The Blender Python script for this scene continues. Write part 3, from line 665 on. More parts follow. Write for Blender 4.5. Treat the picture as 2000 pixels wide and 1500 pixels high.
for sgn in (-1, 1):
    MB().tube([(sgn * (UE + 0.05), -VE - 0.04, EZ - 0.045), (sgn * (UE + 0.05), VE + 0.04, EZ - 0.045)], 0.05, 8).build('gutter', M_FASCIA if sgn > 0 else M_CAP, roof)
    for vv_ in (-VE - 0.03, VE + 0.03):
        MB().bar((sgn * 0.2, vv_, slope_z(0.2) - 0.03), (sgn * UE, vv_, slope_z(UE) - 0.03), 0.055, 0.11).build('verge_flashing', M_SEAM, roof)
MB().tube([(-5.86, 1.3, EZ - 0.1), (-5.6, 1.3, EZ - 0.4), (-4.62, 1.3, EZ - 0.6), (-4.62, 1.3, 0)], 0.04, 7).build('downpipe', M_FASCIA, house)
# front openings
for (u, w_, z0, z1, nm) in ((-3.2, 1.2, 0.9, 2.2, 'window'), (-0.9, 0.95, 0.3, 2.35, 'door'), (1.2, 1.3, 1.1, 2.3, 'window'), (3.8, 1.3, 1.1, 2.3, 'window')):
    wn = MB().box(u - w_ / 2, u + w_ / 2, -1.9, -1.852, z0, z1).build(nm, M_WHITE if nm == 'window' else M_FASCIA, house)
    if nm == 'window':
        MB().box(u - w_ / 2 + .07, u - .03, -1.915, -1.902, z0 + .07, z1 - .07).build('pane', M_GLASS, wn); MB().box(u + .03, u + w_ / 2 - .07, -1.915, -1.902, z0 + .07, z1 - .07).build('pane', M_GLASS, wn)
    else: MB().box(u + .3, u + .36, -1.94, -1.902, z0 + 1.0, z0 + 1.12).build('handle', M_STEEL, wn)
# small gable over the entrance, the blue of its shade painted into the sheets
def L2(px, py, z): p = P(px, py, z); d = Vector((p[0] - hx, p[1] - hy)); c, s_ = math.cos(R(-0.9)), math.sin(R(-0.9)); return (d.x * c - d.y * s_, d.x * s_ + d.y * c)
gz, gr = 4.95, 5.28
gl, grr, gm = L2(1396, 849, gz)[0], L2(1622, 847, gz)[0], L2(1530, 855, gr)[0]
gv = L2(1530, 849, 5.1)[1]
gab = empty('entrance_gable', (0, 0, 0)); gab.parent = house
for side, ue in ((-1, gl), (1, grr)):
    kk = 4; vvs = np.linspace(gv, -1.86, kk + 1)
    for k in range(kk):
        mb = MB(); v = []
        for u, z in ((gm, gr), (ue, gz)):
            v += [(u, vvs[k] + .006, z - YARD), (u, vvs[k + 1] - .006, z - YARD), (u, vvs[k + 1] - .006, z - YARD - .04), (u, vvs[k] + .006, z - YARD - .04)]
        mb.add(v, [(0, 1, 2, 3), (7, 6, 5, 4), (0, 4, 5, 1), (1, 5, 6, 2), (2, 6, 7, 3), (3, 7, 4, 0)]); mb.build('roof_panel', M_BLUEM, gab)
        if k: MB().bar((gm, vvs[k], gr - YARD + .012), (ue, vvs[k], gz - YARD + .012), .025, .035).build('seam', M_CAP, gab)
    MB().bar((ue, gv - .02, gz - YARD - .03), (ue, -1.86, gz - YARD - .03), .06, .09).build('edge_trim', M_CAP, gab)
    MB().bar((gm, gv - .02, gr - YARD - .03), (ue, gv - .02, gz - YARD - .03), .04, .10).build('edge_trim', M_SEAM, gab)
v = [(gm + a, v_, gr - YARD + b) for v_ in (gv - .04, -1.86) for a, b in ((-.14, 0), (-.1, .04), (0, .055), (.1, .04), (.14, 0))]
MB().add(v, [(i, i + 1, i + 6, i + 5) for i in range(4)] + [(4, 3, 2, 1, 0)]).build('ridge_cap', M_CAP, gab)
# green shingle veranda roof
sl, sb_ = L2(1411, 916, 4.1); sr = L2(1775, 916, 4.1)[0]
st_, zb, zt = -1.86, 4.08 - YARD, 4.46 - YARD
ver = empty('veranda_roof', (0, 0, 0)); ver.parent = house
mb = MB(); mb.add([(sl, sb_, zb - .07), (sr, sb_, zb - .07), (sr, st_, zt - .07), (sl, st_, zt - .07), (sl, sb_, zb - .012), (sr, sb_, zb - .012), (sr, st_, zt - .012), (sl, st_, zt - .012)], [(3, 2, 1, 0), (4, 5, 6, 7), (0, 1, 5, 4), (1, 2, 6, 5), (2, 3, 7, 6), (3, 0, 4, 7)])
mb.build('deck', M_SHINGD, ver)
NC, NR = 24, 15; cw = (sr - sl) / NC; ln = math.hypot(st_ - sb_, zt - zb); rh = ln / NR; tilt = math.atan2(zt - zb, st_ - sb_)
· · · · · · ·
- Task details
Give the listing again, word for word.

- Solution to this problem
The Blender Python script for this scene continues. Write part 3, from line 665 on. More parts follow. Write for Blender 4.5. Treat the picture as 2000 pixels wide and 1500 pixels high.
for sgn in (-1, 1):
    MB().tube([(sgn * (UE + 0.05), -VE - 0.04, EZ - 0.045), (sgn * (UE + 0.05), VE + 0.04, EZ - 0.045)], 0.05, 8).build('gutter', M_FASCIA if sgn > 0 else M_CAP, roof)
    for vv_ in (-VE - 0.03, VE + 0.03):
        MB().bar((sgn * 0.2, vv_, slope_z(0.2) - 0.03), (sgn * UE, vv_, slope_z(UE) - 0.03), 0.055, 0.11).build('verge_flashing', M_SEAM, roof)
MB().tube([(-5.86, 1.3, EZ - 0.1), (-5.6, 1.3, EZ - 0.4), (-4.62, 1.3, EZ - 0.6), (-4.62, 1.3, 0)], 0.04, 7).build('downpipe', M_FASCIA, house)
# front openings
for (u, w_, z0, z1, nm) in ((-3.2, 1.2, 0.9, 2.2, 'window'), (-0.9, 0.95, 0.3, 2.35, 'door'), (1.2, 1.3, 1.1, 2.3, 'window'), (3.8, 1.3, 1.1, 2.3, 'window')):
    wn = MB().box(u - w_ / 2, u + w_ / 2, -1.9, -1.852, z0, z1).build(nm, M_WHITE if nm == 'window' else M_FASCIA, house)
    if nm == 'window':
        MB().box(u - w_ / 2 + .07, u - .03, -1.915, -1.902, z0 + .07, z1 - .07).build('pane', M_GLASS, wn); MB().box(u + .03, u + w_ / 2 - .07, -1.915, -1.902, z0 + .07, z1 - .07).build('pane', M_GLASS, wn)
    else: MB().box(u + .3, u + .36, -1.94, -1.902, z0 + 1.0, z0 + 1.12).build('handle', M_STEEL, wn)
# small gable over the entrance, the blue of its shade painted into the sheets
def L2(px, py, z): p = P(px, py, z); d = Vector((p[0] - hx, p[1] - hy)); c, s_ = math.cos(R(-0.9)), math.sin(R(-0.9)); return (d.x * c - d.y * s_, d.x * s_ + d.y * c)
gz, gr = 4.95, 5.28
gl, grr, gm = L2(1396, 849, gz)[0], L2(1622, 847, gz)[0], L2(1530, 855, gr)[0]
gv = L2(1530, 849, 5.1)[1]
gab = empty('entrance_gable', (0, 0, 0)); gab.parent = house
for side, ue in ((-1, gl), (1, grr)):
    kk = 4; vvs = np.linspace(gv, -1.86, kk + 1)
    for k in range(kk):
        mb = MB(); v = []
        for u, z in ((gm, gr), (ue, gz)):
            v += [(u, vvs[k] + .006, z - YARD), (u, vvs[k + 1] - .006, z - YARD), (u, vvs[k + 1] - .006, z - YARD - .04), (u, vvs[k] + .006, z - YARD - .04)]
        mb.add(v, [(0, 1, 2, 3), (7, 6, 5, 4), (0, 4, 5, 1), (1, 5, 6, 2), (2, 6, 7, 3), (3, 7, 4, 0)]); mb.build('roof_panel', M_BLUEM, gab)
        if k: MB().bar((gm, vvs[k], gr - YARD + .012), (ue, vvs[k], gz - YARD + .012), .025, .035).build('seam', M_CAP, gab)
    MB().bar((ue, gv - .02, gz - YARD - .03), (ue, -1.86, gz - YARD - .03), .06, .09).build('edge_trim', M_CAP, gab)
    MB().bar((gm, gv - .02, gr - YARD - .03), (ue, gv - .02, gz - YARD - .03), .04, .10).build('edge_trim', M_SEAM, gab)
v = [(gm + a, v_, gr - YARD + b) for v_ in (gv - .04, -1.86) for a, b in ((-.14, 0), (-.1, .04), (0, .055), (.1, .04), (.14, 0))]
MB().add(v, [(i, i + 1, i + 6, i + 5) for i in range(4)] + [(4, 3, 2, 1, 0)]).build('ridge_cap', M_CAP, gab)
# green shingle veranda roof
sl, sb_ = L2(1411, 916, 4.1); sr = L2(1775, 916, 4.1)[0]
st_, zb, zt = -1.86, 4.08 - YARD, 4.46 - YARD
ver = empty('veranda_roof', (0, 0, 0)); ver.parent = house
mb = MB(); mb.add([(sl, sb_, zb - .07), (sr, sb_, zb - .07), (sr, st_, zt - .07), (sl, st_, zt - .07), (sl, sb_, zb - .012), (sr, sb_, zb - .012), (sr, st_, zt - .012), (sl, st_, zt - .012)], [(3, 2, 1, 0), (4, 5, 6, 7), (0, 1, 5, 4), (1, 2, 6, 5), (2, 3, 7, 6), (3, 0, 4, 7)])
mb.build('deck', M_SHINGD, ver)
NC, NR = 24, 15; cw = (sr - sl) / NC; ln = math.hypot(st_ - sb_, zt - zb); rh = ln / NR; tilt = math.atan2(zt - zb, st_ - sb_)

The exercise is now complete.